» **Data lines**
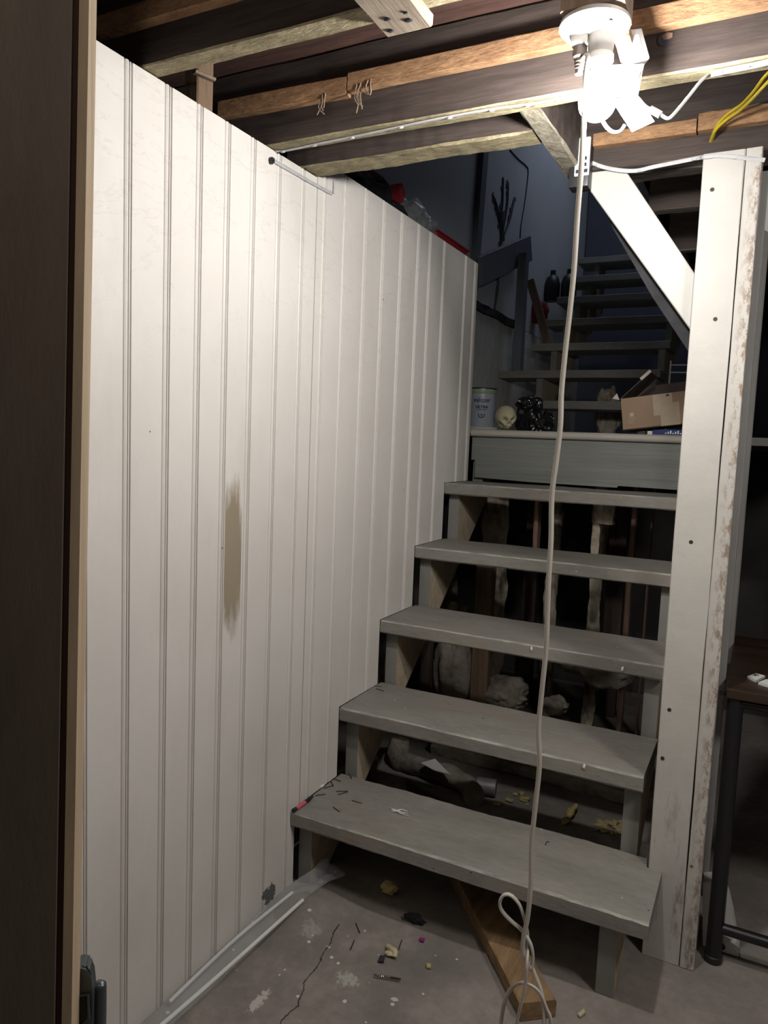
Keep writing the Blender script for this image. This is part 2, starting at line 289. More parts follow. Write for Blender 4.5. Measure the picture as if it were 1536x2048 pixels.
# ------------------------------------------------------------------ mesh helpers
class MB:
    def __init__(s): s.bm = bmesh.new()
    def _add(s, verts, faces, mi=0):
        vs = [s.bm.verts.new(v) for v in verts]
        for f in faces:
            try: fc = s.bm.faces.new([vs[i] for i in f]); fc.material_index = mi
            except ValueError: pass
        return s
    def box(s, x0, x1, y0, y1, z0, z1, bev=.002, mi=0, mat4=None):
        t = bmesh.new(); bmesh.ops.create_cube(t, size=1)
        for v in t.verts: v.co = Vector(((x0+x1)/2+v.co.x*(x1-x0), (y0+y1)/2+v.co.y*(y1-y0), (z0+z1)/2+v.co.z*(z1-z0)))
        bev = min(bev, .45*min(abs(x1-x0), abs(y1-y0), abs(z1-z0)))
        if bev > 0: bmesh.ops.bevel(t, geom=list(t.edges), offset=bev, segments=2, profile=.6, affect='EDGES')
        if mat4 is not None: t.transform(mat4)
        s._merge(t, mi); return s
    def _merge(s, t, mi=0):
        mp = [s.bm.verts.new(v.co) for v in t.verts]; t.verts.index_update()
        for f in t.faces:
            fc = s.bm.faces.new([mp[v.index] for v in f.verts]); fc.material_index = mi
        t.free()
    def prism(s, pts, off, mi=0):
        n = len(pts); off = Vector(off); P = [Vector(p) for p in pts]
        s._add(P+[p+off for p in P], [list(range(n))[::-1], list(range(n, 2*n))]+[[i, (i+1) % n, n+(i+1) % n, n+i] for i in range(n)], mi); return s
    def board(s, p0, p1, up, w, h, n=12, jit=0.0, ch=.003, seed=0, under=None, ends=0, edge=None):
        """A length of timber from p0 to p1 (axis through its middle); w across, h along up; edges slightly waney."""
        p0, p1, up = Vector(p0), Vector(p1), Vector(up).normalized(); d = (p1-p0); L = d.length; d.normalize()
        side = d.cross(up).normalized(); up = side.cross(d)
        a, b = w/2, h/2
        sec = [(-a+ch, -b), (a-ch, -b), (a, -b+ch), (a, b-ch), (a-ch, b), (-a+ch, b), (-a, b-ch), (-a, -b+ch)]
        rows = []
        for i in range(n+1):
            c = p0+d*(L*i/n); row = []
            for k, (u, v) in enumerate(sec):
                q = Vector((L*i/n*5.0+seed*13.1, k*1.7, seed*3.3)); q2 = Vector((L*i/n*38.0+seed*3.1, k*2.7, seed*1.3))
                ju = (noise.noise(q)+.35*noise.noise(q2))*jit; jv = (noise.noise(q+Vector((50, 0, 0)))+.35*noise.noise(q2+Vector((50, 0, 0))))*jit
                row.append(s.bm.verts.new(c+side*(u+ju)+up*(v+jv)))
            rows.append(row)
        for i in range(n):
            for k in range(8):
                f = s.bm.faces.new([rows[i][k], rows[i][(k+1) % 8], rows[i+1][(k+1) % 8], rows[i+1][k]])
                if under is not None and k in (0, 1, 7): f.material_index = under
                if edge is not None and k in (3, 5): f.material_index = edge
        s.bm.faces.new(rows[0][::-1]).material_index = ends; s.bm.faces.new(rows[-1]).material_index = ends
        return s
    def tube(s, pts, r, n=8, ry=None, flat=None, smooth=True, mi=0, sub=6):
        P = [Vector(p) for p in pts]
        if smooth and len(P) > 2:
            Q = []
            for i in range(len(P)-1):
                a, b, c, d = P[max(i-1, 0)], P[i], P[i+1], P[min(i+2, len(P)-1)]
                for j in range(sub):
                    t = j/sub; Q.append(.5*((2*b)+(c-a)*t+(2*a-5*b+4*c-d)*t*t+(3*b-a-3*c+d)*t**3))
            Q.append(P[-1]); P = Q
        rr = r if callable(r) else (lambda t: r)
        ref = Vector(flat) if flat else None; prev = None; rows = []
        for i, p in enumerate(P):
            t = (P[min(i+1, len(P)-1)]-P[max(i-1, 0)]).normalized()
            if ref is not None: u = ref-t*ref.dot(t)
            elif prev is None: u = t.orthogonal()
            else: u = prev-t*prev.dot(t)
            u.normalize(); prev = u; v = t.cross(u); k = rr(i/(len(P)-1)); k2 = ry if ry else k
            rows.append([s.bm.verts.new(p+u*(k*math.cos(6.28318*j/n))+v*(k2*math.sin(6.28318*j/n))) for j in range(n)])
        for i in range(len(rows)-1):
            for j in range(n): s.bm.faces.new([rows[i][j], rows[i][(j+1) % n], rows[i+1][(j+1) % n], rows[i+1][j]]).material_index = mi
        s.bm.faces.new(rows[0][::-1]); s.bm.faces.new(rows[-1]); return s
    def lathe(s, prof, c, n=32, mat3=None, mi=0):
        c = Vector(c); rows = []
        for r, z in prof:
            row = []
            for j in range(n):
                v = Vector((r*math.cos(6.28318531*j/n), r*math.sin(6.28318531*j/n), z))
                if mat3 is not None: v = mat3 @ v
                row.append(s.bm.verts.new(c+v))
            rows.append(row)
        for i in range(len(rows)-1):
            for j in range(n): s.bm.faces.new([rows[i][j], rows[i][(j+1) % n], rows[i+1][(j+1) % n], rows[i+1][j]]).material_index = mi
        s.bm.faces.new(rows[0][::-1]); s.bm.faces.new(rows[-1]); return s
    def blob(s, c, rad, seed=0, amp=.25, freq=1.6, sub=3, mat3=None, ridged=False, squash=None, octv=4):
        t = bmesh.new(); bmesh.ops.create_icosphere(t, subdivisions=sub, radius=1)
        for v in t.verts:
            q = v.co*freq+Vector((seed*7.3, seed*2.1, seed)); k = noise.fractal(q, 1.0, 2.0, octv)
            if ridged: k = (.35-abs(k))*1.4
            p = v.co*(1+amp*k); p = Vector((p.x*rad[0], p.y*rad[1], p.z*rad[2]))
            if squash is not None and p.z < squash: p.z = squash
            if mat3 is not None: p = mat3 @ p
            v.co = Vector(c)+p
        s._merge(t); return s
    def build(s, name, mats, parent=None, smooth=None):
        bm = s.bm; bmesh.ops.recalc_face_normals(bm, faces=bm.faces)
        if parent is not None: bm.transform(Matrix.Translation(-parent_loc(parent)))
        me = bpy.data.meshes.new(name); bm.to_mesh(me); bm.free()
        for m in (mats if isinstance(mats, (list, tuple)) else [mats]): me.materials.append(M[m])
        if smooth:
            for p in me.polygons: p.use_smooth = True
            me.set_sharp_from_angle(angle=R(smooth))
        o = bpy.data.objects.new(name, me); COL.objects.link(o)
        if parent is not None: o.parent = parent
        return o
def parent_loc(p):
    v = Vector((0, 0, 0))
    while p is not None: v += p.location; p = p.parent
    return v
def thing(name, label, cat, loc=(0, 0, 0), group=None):
    o = bpy.data.objects.new(name, None); COL.objects.link(o); o.location = loc; o.empty_display_size = .05
    return tag(o, label, cat, group)
def tag(o, label, cat, group=None, kind=None):
    o['label'] = label; o['category'] = cat
    if group: o['group'] = group
    if kind: o['kind'] = kind
    return o
def struct(o, label=None, cat=None):
    o['kind'] = 'structure'
    if label: o['label'] = label
    if cat: o['category'] = cat
    return o
def solo(mb, name, mats, loc, label, cat, group=None, smooth=None):
    """A thing that is one mesh, its origin at its base."""
    loc = Vector(loc); mb.bm.transform(Matrix.Translation(-loc))
    o = mb.build(name, mats, None, smooth); o.location = loc
    return tag(o, label, cat, group)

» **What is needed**
Every line of the material is to be quoted exactly, with no pictures carried over.

» **Finished task**
Keep writing the Blender script for this image. This is part 2, starting at line 289. More parts follow. Write for Blender 4.5. Measure the picture as if it were 1536x2048 pixels.
# ------------------------------------------------------------------ mesh helpers
class MB:
    def __init__(s): s.bm = bmesh.new()
    def _add(s, verts, faces, mi=0):
        vs = [s.bm.verts.new(v) for v in verts]
        for f in faces:
            try: fc = s.bm.faces.new([vs[i] for i in f]); fc.material_index = mi
            except ValueError: pass
        return s
    def box(s, x0, x1, y0, y1, z0, z1, bev=.002, mi=0, mat4=None):
        t = bmesh.new(); bmesh.ops.create_cube(t, size=1)
        for v in t.verts: v.co = Vector(((x0+x1)/2+v.co.x*(x1-x0), (y0+y1)/2+v.co.y*(y1-y0), (z0+z1)/2+v.co.z*(z1-z0)))
        bev = min(bev, .45*min(abs(x1-x0), abs(y1-y0), abs(z1-z0)))
        if bev > 0: bmesh.ops.bevel(t, geom=list(t.edges), offset=bev, segments=2, profile=.6, affect='EDGES')
        if mat4 is not None: t.transform(mat4)
        s._merge(t, mi); return s
    def _merge(s, t, mi=0):
        mp = [s.bm.verts.new(v.co) for v in t.verts]; t.verts.index_update()
        for f in t.faces:
            fc = s.bm.faces.new([mp[v.index] for v in f.verts]); fc.material_index = mi
        t.free()
    def prism(s, pts, off, mi=0):
        n = len(pts); off = Vector(off); P = [Vector(p) for p in pts]
        s._add(P+[p+off for p in P], [list(range(n))[::-1], list(range(n, 2*n))]+[[i, (i+1) % n, n+(i+1) % n, n+i] for i in range(n)], mi); return s
    def board(s, p0, p1, up, w, h, n=12, jit=0.0, ch=.003, seed=0, under=None, ends=0, edge=None):
        """A length of timber from p0 to p1 (axis through its middle); w across, h along up; edges slightly waney."""
        p0, p1, up = Vector(p0), Vector(p1), Vector(up).normalized(); d = (p1-p0); L = d.length; d.normalize()
        side = d.cross(up).normalized(); up = side.cross(d)
        a, b = w/2, h/2
        sec = [(-a+ch, -b), (a-ch, -b), (a, -b+ch), (a, b-ch), (a-ch, b), (-a+ch, b), (-a, b-ch), (-a, -b+ch)]
        rows = []
        for i in range(n+1):
            c = p0+d*(L*i/n); row = []
            for k, (u, v) in enumerate(sec):
                q = Vector((L*i/n*5.0+seed*13.1, k*1.7, seed*3.3)); q2 = Vector((L*i/n*38.0+seed*3.1, k*2.7, seed*1.3))
                ju = (noise.noise(q)+.35*noise.noise(q2))*jit; jv = (noise.noise(q+Vector((50, 0, 0)))+.35*noise.noise(q2+Vector((50, 0, 0))))*jit
                row.append(s.bm.verts.new(c+side*(u+ju)+up*(v+jv)))
            rows.append(row)
        for i in range(n):
            for k in range(8):
                f = s.bm.faces.new([rows[i][k], rows[i][(k+1) % 8], rows[i+1][(k+1) % 8], rows[i+1][k]])
                if under is not None and k in (0, 1, 7): f.material_index = under
                if edge is not None and k in (3, 5): f.material_index = edge
        s.bm.faces.new(rows[0][::-1]).material_index = ends; s.bm.faces.new(rows[-1]).material_index = ends
        return s
    def tube(s, pts, r, n=8, ry=None, flat=None, smooth=True, mi=0, sub=6):
        P = [Vector(p) for p in pts]
        if smooth and len(P) > 2:
            Q = []
            for i in range(len(P)-1):
                a, b, c, d = P[max(i-1, 0)], P[i], P[i+1], P[min(i+2, len(P)-1)]
                for j in range(sub):
                    t = j/sub; Q.append(.5*((2*b)+(c-a)*t+(2*a-5*b+4*c-d)*t*t+(3*b-a-3*c+d)*t**3))
            Q.append(P[-1]); P = Q
        rr = r if callable(r) else (lambda t: r)
        ref = Vector(flat) if flat else None; prev = None; rows = []
        for i, p in enumerate(P):
            t = (P[min(i+1, len(P)-1)]-P[max(i-1, 0)]).normalized()
            if ref is not None: u = ref-t*ref.dot(t)
            elif prev is None: u = t.orthogonal()
            else: u = prev-t*prev.dot(t)
            u.normalize(); prev = u; v = t.cross(u); k = rr(i/(len(P)-1)); k2 = ry if ry else k
            rows.append([s.bm.verts.new(p+u*(k*math.cos(6.28318*j/n))+v*(k2*math.sin(6.28318*j/n))) for j in range(n)])
        for i in range(len(rows)-1):
            for j in range(n): s.bm.faces.new([rows[i][j], rows[i][(j+1) % n], rows[i+1][(j+1) % n], rows[i+1][j]]).material_index = mi
        s.bm.faces.new(rows[0][::-1]); s.bm.faces.new(rows[-1]); return s
    def lathe(s, prof, c, n=32, mat3=None, mi=0):
        c = Vector(c); rows = []
        for r, z in prof:
            row = []
            for j in range(n):
                v = Vector((r*math.cos(6.28318531*j/n), r*math.sin(6.28318531*j/n), z))
                if mat3 is not None: v = mat3 @ v
                row.append(s.bm.verts.new(c+v))
            rows.append(row)
        for i in range(len(rows)-1):
            for j in range(n): s.bm.faces.new([rows[i][j], rows[i][(j+1) % n], rows[i+1][(j+1) % n], rows[i+1][j]]).material_index = mi
        s.bm.faces.new(rows[0][::-1]); s.bm.faces.new(rows[-1]); return s
    def blob(s, c, rad, seed=0, amp=.25, freq=1.6, sub=3, mat3=None, ridged=False, squash=None, octv=4):
        t = bmesh.new(); bmesh.ops.create_icosphere(t, subdivisions=sub, radius=1)
        for v in t.verts:
            q = v.co*freq+Vector((seed*7.3, seed*2.1, seed)); k = noise.fractal(q, 1.0, 2.0, octv)
            if ridged: k = (.35-abs(k))*1.4
            p = v.co*(1+amp*k); p = Vector((p.x*rad[0], p.y*rad[1], p.z*rad[2]))
            if squash is not None and p.z < squash: p.z = squash
            if mat3 is not None: p = mat3 @ p
            v.co = Vector(c)+p
        s._merge(t); return s
    def build(s, name, mats, parent=None, smooth=None):
        bm = s.bm; bmesh.ops.recalc_face_normals(bm, faces=bm.faces)
        if parent is not None: bm.transform(Matrix.Translation(-parent_loc(parent)))
        me = bpy.data.meshes.new(name); bm.to_mesh(me); bm.free()
        for m in (mats if isinstance(mats, (list, tuple)) else [mats]): me.materials.append(M[m])
        if smooth:
            for p in me.polygons: p.use_smooth = True
            me.set_sharp_from_angle(angle=R(smooth))
        o = bpy.data.objects.new(name, me); COL.objects.link(o)
        if parent is not None: o.parent = parent
        return o
def parent_loc(p):
    v = Vector((0, 0, 0))
    while p is not None: v += p.location; p = p.parent
    return v
def thing(name, label, cat, loc=(0, 0, 0), group=None):
    o = bpy.data.objects.new(name, None); COL.objects.link(o); o.location = loc; o.empty_display_size = .05
    return tag(o, label, cat, group)
def tag(o, label, cat, group=None, kind=None):
    o['label'] = label; o['category'] = cat
    if group: o['group'] = group
    if kind: o['kind'] = kind
    return o
def struct(o, label=None, cat=None):
    o['kind'] = 'structure'
    if label: o['label'] = label
    if cat: o['category'] = cat
    return o
def solo(mb, name, mats, loc, label, cat, group=None, smooth=None):
    """A thing that is one mesh, its origin at its base."""
    loc = Vector(loc); mb.bm.transform(Matrix.Translation(-loc))
    o = mb.build(name, mats, None, smooth); o.location = loc
    return tag(o, label, cat, group)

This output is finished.